### Working data

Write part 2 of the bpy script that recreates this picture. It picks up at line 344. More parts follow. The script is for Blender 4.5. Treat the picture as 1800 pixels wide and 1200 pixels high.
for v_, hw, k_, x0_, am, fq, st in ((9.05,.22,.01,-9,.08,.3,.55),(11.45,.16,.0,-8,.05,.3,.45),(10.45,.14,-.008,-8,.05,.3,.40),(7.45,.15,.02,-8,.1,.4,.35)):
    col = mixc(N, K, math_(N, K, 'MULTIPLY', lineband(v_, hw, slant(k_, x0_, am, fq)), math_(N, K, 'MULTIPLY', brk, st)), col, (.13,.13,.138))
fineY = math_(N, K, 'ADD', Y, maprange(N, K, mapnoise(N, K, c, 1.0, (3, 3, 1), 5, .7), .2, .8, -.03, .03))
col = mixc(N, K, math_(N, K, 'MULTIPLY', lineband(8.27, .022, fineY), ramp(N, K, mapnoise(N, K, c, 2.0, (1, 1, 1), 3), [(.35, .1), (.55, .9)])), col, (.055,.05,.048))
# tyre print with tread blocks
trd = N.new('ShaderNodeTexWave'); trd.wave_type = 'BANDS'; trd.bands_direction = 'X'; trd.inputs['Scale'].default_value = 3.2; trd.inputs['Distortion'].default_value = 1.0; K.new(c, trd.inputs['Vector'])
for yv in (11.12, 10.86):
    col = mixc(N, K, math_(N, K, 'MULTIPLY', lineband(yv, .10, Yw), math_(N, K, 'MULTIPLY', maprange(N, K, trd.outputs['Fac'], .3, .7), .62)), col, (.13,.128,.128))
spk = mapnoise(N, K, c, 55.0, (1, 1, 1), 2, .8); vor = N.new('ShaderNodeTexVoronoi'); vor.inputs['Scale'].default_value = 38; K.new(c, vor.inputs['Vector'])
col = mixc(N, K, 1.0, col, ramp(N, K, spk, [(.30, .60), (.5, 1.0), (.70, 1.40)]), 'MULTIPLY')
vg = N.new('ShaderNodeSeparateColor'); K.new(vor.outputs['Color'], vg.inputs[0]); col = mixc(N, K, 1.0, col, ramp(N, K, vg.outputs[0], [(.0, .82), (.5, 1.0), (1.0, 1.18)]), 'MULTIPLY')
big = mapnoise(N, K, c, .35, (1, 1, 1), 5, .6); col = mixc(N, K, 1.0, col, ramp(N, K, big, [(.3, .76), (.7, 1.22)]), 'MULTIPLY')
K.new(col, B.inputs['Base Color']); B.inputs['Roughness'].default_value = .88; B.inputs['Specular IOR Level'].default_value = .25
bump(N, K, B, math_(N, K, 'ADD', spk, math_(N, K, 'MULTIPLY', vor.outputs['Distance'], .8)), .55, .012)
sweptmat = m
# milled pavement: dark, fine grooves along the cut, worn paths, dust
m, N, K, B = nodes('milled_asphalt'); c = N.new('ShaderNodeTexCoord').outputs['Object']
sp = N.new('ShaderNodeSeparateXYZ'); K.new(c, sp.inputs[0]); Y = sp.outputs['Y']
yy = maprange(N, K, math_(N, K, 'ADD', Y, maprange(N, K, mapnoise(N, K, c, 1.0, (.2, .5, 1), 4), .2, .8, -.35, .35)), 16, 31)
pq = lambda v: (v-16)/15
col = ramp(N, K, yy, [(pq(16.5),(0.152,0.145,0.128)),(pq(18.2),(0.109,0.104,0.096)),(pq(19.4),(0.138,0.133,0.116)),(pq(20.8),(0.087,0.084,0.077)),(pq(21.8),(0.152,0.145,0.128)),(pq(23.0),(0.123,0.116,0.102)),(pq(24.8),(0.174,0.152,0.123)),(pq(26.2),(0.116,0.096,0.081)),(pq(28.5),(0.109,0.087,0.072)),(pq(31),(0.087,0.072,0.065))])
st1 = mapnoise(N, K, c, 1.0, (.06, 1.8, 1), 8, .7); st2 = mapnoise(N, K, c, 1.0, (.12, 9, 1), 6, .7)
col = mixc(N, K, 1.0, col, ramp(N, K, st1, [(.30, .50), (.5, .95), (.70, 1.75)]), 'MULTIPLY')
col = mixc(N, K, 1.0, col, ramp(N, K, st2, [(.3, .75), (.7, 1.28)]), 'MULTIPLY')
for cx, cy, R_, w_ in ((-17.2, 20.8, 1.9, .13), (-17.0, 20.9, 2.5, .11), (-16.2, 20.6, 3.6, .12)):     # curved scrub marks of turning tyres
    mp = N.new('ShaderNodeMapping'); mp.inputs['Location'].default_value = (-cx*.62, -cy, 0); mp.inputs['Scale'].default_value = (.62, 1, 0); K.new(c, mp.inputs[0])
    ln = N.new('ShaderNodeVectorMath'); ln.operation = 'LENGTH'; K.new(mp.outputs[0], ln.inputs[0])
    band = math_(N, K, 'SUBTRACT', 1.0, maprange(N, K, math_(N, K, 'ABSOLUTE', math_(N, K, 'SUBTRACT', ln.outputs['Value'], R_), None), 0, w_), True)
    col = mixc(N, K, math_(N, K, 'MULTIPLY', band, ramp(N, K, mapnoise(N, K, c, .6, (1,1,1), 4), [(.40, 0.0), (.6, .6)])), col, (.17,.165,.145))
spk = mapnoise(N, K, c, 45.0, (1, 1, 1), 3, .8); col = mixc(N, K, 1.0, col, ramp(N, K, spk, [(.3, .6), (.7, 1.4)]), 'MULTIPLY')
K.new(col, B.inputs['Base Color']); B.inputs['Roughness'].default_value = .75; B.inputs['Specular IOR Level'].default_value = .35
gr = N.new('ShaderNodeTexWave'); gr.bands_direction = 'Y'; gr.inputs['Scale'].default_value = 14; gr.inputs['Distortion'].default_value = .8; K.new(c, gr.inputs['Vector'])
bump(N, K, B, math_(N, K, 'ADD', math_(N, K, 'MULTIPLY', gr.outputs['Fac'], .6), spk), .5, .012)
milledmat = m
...
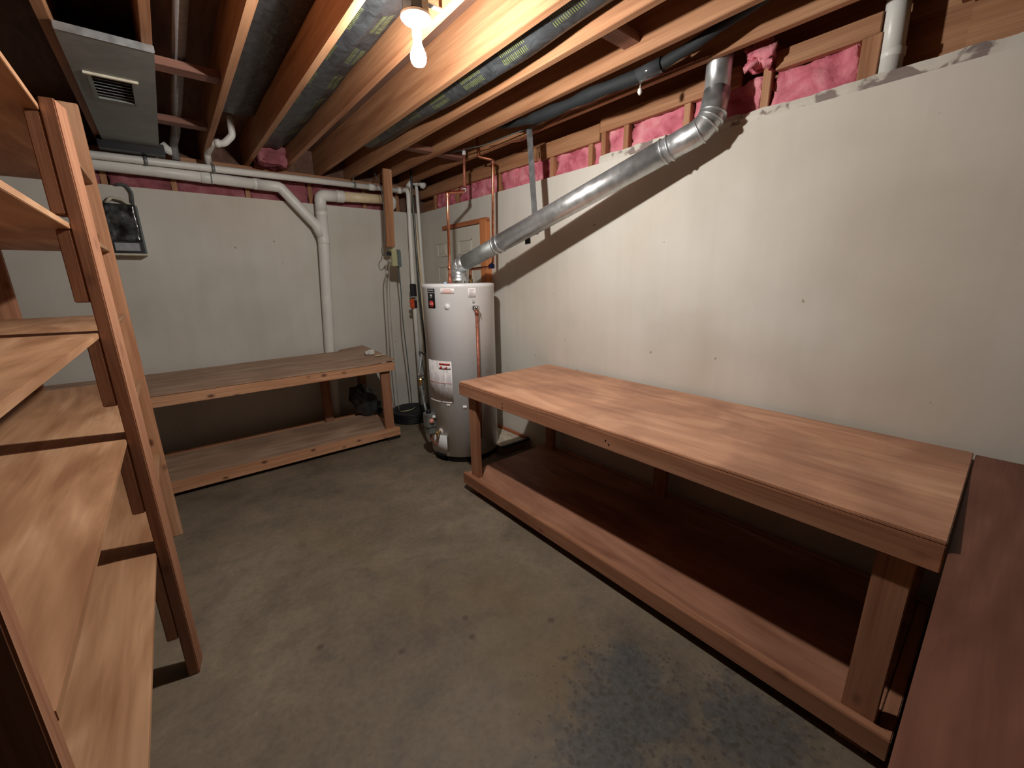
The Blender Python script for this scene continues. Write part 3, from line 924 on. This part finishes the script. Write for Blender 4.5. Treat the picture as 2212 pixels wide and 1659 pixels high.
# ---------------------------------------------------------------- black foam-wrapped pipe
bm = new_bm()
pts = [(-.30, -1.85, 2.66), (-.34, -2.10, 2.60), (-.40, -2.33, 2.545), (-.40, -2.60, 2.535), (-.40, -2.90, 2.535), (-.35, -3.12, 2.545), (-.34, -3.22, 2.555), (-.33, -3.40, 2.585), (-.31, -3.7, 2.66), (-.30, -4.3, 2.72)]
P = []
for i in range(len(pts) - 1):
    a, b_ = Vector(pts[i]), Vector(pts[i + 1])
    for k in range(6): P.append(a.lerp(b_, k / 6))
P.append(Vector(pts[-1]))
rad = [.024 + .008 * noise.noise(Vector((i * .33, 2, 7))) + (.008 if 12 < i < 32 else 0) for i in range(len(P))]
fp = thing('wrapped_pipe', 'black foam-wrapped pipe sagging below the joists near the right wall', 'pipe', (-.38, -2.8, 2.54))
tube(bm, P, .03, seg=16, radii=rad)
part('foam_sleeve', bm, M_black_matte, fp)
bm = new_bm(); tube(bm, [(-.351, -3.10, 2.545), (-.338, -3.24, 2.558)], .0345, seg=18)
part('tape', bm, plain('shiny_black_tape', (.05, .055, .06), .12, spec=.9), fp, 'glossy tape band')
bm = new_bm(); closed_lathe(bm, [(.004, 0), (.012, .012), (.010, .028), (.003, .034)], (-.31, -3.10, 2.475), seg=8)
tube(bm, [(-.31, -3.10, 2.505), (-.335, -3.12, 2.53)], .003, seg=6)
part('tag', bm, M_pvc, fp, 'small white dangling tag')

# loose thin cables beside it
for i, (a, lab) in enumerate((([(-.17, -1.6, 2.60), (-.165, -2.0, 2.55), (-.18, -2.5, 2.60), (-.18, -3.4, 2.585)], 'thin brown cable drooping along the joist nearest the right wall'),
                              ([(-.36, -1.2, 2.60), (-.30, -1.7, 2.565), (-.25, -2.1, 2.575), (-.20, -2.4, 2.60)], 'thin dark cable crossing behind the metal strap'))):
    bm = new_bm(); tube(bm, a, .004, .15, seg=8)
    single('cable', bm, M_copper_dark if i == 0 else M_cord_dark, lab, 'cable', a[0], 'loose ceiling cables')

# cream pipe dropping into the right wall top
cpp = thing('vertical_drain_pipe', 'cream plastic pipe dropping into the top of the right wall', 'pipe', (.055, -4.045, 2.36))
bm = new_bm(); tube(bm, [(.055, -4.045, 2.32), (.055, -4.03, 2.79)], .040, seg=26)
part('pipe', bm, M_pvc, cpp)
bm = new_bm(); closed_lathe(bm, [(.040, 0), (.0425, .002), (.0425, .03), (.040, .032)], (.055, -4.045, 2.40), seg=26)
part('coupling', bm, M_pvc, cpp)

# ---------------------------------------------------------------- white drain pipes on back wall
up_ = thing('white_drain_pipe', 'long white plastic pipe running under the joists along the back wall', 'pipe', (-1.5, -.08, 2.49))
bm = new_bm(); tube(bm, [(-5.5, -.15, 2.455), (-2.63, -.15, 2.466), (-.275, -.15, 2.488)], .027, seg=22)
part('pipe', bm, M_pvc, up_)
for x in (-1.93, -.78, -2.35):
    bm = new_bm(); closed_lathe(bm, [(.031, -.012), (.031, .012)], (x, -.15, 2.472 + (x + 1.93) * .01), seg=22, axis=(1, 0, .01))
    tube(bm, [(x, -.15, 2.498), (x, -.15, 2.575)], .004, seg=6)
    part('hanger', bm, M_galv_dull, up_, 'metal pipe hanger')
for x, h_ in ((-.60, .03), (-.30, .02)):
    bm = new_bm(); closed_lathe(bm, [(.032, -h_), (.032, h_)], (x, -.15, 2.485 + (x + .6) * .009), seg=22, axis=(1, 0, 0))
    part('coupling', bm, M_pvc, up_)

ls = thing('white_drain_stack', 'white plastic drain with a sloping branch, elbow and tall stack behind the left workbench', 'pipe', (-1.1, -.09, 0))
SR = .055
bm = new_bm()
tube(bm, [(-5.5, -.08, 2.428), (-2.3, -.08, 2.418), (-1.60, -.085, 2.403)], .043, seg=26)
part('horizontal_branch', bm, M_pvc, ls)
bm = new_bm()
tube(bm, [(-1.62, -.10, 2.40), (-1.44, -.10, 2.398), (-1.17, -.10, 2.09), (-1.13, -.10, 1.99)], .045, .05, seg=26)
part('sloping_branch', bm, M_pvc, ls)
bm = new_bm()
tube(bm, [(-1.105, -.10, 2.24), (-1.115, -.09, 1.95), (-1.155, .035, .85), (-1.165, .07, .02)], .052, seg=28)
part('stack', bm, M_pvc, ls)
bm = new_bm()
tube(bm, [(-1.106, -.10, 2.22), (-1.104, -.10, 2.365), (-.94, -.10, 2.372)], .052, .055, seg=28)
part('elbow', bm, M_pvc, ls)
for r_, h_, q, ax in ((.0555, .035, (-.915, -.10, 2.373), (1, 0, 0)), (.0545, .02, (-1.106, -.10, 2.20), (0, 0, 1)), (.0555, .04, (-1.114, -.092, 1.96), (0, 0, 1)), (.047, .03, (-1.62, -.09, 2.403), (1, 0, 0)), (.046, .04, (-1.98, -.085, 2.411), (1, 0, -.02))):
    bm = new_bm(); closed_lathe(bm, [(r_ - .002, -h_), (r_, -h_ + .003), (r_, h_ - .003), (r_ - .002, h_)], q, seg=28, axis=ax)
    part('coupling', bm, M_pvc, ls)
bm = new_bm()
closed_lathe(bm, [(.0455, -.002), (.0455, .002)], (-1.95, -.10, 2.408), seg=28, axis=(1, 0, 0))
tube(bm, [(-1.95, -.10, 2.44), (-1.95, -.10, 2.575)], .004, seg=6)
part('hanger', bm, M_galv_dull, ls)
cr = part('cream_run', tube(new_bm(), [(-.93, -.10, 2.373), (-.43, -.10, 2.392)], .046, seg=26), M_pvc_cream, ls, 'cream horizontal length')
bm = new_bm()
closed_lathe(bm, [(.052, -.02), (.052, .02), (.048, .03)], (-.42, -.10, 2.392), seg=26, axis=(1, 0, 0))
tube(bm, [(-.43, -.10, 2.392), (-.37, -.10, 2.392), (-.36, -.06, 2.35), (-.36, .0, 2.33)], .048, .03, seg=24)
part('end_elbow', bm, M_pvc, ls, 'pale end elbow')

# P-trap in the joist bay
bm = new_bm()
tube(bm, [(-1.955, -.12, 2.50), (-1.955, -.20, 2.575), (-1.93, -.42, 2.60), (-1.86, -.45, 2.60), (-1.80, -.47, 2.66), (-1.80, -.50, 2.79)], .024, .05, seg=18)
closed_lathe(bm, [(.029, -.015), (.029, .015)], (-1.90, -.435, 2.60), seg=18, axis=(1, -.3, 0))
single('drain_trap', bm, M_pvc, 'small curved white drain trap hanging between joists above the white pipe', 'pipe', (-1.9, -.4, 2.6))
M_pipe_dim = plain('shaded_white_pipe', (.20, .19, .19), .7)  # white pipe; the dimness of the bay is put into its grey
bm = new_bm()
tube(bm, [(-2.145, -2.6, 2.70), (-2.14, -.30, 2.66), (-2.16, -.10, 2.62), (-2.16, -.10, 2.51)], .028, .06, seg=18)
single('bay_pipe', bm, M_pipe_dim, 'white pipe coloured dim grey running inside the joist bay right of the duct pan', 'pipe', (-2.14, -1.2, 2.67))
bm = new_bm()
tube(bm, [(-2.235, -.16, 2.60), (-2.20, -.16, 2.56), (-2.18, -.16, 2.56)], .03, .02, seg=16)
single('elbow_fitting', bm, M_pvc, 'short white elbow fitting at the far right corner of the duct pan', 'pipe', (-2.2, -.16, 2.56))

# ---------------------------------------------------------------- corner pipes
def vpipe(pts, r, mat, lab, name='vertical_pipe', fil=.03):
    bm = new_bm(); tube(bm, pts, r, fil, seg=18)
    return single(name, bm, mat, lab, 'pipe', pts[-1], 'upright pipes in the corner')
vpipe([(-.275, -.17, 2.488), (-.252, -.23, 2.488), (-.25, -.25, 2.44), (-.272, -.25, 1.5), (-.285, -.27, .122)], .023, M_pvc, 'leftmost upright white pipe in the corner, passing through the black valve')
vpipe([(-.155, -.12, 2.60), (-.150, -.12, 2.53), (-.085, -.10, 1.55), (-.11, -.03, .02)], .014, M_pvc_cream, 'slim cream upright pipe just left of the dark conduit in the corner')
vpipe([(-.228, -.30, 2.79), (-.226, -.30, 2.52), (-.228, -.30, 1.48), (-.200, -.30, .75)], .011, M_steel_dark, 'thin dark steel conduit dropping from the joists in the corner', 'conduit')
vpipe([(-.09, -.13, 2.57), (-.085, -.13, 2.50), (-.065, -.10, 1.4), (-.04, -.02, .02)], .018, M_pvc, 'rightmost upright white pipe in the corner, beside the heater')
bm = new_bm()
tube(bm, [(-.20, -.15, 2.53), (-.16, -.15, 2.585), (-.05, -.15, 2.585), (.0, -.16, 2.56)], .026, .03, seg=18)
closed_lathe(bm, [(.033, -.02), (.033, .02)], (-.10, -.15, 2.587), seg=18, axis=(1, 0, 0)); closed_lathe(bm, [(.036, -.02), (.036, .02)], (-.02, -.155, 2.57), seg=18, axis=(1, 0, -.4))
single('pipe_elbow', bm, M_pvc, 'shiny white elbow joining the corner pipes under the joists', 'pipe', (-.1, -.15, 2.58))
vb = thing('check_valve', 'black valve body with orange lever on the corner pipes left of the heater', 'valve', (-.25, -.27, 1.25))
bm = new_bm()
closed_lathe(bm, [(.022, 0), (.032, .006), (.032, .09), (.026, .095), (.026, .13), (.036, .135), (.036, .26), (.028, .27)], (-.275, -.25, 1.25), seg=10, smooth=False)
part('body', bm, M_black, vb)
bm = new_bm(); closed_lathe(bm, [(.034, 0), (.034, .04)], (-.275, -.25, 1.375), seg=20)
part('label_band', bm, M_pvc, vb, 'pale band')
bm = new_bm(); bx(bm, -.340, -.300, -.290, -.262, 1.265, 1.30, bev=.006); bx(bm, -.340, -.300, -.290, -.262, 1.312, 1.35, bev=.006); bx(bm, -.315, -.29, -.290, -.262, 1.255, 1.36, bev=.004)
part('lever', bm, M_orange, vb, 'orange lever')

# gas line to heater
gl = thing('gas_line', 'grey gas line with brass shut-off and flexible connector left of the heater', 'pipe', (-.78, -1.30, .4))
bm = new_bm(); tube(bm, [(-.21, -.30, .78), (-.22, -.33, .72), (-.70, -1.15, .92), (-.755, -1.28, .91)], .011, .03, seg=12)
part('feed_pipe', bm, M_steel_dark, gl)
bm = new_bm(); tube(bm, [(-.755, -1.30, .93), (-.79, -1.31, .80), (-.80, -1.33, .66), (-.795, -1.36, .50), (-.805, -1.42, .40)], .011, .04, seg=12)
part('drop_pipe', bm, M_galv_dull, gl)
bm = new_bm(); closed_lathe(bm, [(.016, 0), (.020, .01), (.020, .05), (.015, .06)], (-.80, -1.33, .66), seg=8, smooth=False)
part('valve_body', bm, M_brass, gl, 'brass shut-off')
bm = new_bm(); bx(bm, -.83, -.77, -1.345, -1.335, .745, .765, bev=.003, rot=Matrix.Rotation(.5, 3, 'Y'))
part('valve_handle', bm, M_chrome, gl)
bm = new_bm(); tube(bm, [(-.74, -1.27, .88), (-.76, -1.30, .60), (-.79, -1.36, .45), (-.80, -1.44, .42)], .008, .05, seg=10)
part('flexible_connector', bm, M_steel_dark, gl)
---
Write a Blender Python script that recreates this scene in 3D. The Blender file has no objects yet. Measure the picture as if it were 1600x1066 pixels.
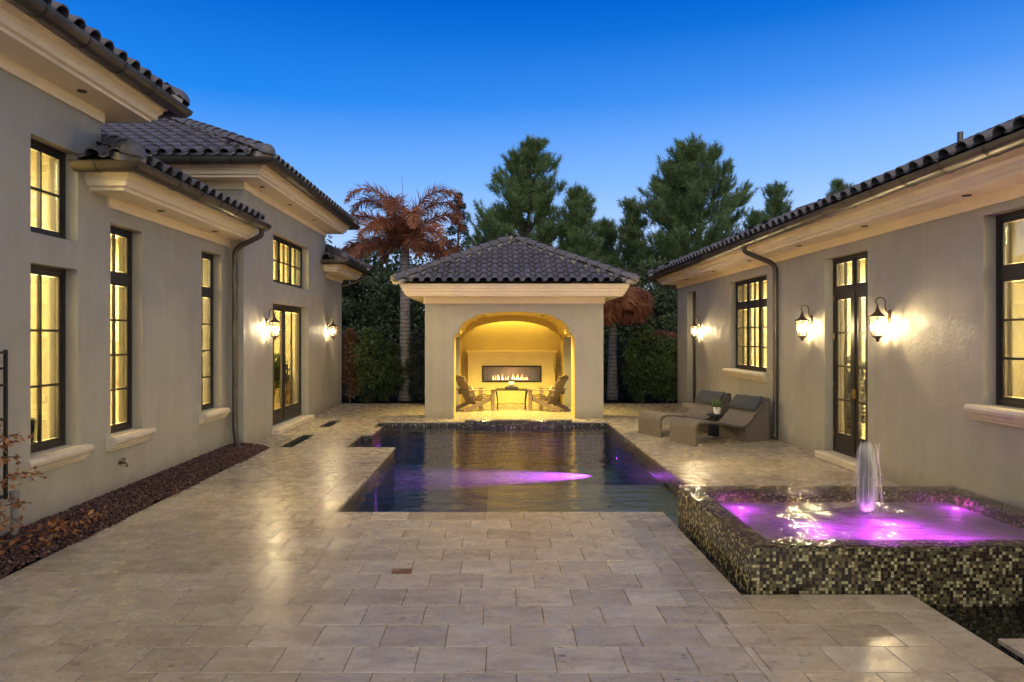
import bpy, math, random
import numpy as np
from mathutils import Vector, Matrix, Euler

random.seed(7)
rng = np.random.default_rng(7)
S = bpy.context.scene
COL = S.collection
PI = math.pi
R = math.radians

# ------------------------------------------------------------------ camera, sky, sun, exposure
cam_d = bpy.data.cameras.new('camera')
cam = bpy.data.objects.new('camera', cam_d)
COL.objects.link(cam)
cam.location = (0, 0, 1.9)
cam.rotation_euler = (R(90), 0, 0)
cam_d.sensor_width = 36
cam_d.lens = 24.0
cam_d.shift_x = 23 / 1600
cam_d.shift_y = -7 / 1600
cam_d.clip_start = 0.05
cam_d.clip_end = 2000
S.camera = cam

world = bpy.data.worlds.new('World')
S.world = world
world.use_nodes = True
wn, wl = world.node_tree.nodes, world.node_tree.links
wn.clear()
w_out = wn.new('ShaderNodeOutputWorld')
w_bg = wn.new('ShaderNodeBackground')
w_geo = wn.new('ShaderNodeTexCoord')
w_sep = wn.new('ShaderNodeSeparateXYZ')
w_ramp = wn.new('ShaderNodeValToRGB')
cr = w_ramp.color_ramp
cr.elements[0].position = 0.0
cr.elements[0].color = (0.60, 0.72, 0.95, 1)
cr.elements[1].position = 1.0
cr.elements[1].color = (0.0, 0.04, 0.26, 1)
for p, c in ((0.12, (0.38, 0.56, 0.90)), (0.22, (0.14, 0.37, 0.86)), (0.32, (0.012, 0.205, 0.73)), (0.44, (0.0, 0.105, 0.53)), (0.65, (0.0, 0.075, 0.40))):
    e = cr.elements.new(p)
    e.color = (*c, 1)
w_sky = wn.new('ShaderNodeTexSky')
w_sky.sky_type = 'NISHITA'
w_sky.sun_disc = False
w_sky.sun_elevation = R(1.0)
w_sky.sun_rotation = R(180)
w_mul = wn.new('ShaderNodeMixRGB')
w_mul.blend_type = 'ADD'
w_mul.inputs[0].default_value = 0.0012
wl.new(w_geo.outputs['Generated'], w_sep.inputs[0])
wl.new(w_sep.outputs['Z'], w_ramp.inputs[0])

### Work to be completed
For the records above, state how many lines include the string "this", giving the number and nothing else.

### Exercise solution
3